**WORK TO BE COMPLETED**
Copy every line of the material below word for word.

>> Begin RECORDED DATA

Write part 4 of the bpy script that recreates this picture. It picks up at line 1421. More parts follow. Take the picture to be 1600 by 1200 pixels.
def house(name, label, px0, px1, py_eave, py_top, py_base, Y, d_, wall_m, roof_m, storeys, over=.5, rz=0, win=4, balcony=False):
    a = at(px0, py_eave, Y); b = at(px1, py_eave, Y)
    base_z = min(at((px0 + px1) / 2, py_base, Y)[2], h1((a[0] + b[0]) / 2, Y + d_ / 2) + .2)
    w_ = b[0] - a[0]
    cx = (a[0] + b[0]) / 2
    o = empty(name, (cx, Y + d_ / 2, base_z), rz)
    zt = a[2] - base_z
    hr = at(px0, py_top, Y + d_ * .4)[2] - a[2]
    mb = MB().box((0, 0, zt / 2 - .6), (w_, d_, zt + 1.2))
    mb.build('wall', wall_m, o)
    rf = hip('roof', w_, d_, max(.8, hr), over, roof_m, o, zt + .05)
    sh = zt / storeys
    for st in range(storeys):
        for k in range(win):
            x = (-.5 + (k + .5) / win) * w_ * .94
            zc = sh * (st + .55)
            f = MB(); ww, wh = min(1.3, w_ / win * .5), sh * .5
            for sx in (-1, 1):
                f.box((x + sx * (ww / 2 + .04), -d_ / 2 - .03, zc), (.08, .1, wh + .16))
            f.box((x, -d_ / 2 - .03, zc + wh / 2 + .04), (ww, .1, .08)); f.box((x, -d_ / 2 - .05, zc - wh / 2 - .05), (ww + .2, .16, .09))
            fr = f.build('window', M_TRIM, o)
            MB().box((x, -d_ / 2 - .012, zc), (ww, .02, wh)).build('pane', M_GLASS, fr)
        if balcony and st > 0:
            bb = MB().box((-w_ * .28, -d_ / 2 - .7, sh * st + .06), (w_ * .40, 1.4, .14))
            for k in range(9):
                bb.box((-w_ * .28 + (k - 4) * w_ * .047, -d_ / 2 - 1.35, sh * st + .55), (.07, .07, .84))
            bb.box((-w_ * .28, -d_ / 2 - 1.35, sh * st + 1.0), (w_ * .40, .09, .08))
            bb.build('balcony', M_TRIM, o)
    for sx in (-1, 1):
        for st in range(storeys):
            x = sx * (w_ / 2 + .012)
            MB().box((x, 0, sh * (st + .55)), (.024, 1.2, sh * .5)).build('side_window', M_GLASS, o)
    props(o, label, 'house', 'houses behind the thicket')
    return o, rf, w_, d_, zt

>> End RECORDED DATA

**FINAL RESULT**
Write part 4 of the bpy script that recreates this picture. It picks up at line 1421. More parts follow. Take the picture to be 1600 by 1200 pixels.
def house(name, label, px0, px1, py_eave, py_top, py_base, Y, d_, wall_m, roof_m, storeys, over=.5, rz=0, win=4, balcony=False):
    a = at(px0, py_eave, Y); b = at(px1, py_eave, Y)
    base_z = min(at((px0 + px1) / 2, py_base, Y)[2], h1((a[0] + b[0]) / 2, Y + d_ / 2) + .2)
    w_ = b[0] - a[0]
    cx = (a[0] + b[0]) / 2
    o = empty(name, (cx, Y + d_ / 2, base_z), rz)
    zt = a[2] - base_z
    hr = at(px0, py_top, Y + d_ * .4)[2] - a[2]
    mb = MB().box((0, 0, zt / 2 - .6), (w_, d_, zt + 1.2))
    mb.build('wall', wall_m, o)
    rf = hip('roof', w_, d_, max(.8, hr), over, roof_m, o, zt + .05)
    sh = zt / storeys
    for st in range(storeys):
        for k in range(win):
            x = (-.5 + (k + .5) / win) * w_ * .94
            zc = sh * (st + .55)
            f = MB(); ww, wh = min(1.3, w_ / win * .5), sh * .5
            for sx in (-1, 1):
                f.box((x + sx * (ww / 2 + .04), -d_ / 2 - .03, zc), (.08, .1, wh + .16))
            f.box((x, -d_ / 2 - .03, zc + wh / 2 + .04), (ww, .1, .08)); f.box((x, -d_ / 2 - .05, zc - wh / 2 - .05), (ww + .2, .16, .09))
            fr = f.build('window', M_TRIM, o)
            MB().box((x, -d_ / 2 - .012, zc), (ww, .02, wh)).build('pane', M_GLASS, fr)
        if balcony and st > 0:
            bb = MB().box((-w_ * .28, -d_ / 2 - .7, sh * st + .06), (w_ * .40, 1.4, .14))
            for k in range(9):
                bb.box((-w_ * .28 + (k - 4) * w_ * .047, -d_ / 2 - 1.35, sh * st + .55), (.07, .07, .84))
            bb.box((-w_ * .28, -d_ / 2 - 1.35, sh * st + 1.0), (w_ * .40, .09, .08))
            bb.build('balcony', M_TRIM, o)
    for sx in (-1, 1):
        for st in range(storeys):
            x = sx * (w_ / 2 + .012)
            MB().box((x, 0, sh * (st + .55)), (.024, 1.2, sh * .5)).build('side_window', M_GLASS, o)
    props(o, label, 'house', 'houses behind the thicket')
    return o, rf, w_, d_, zt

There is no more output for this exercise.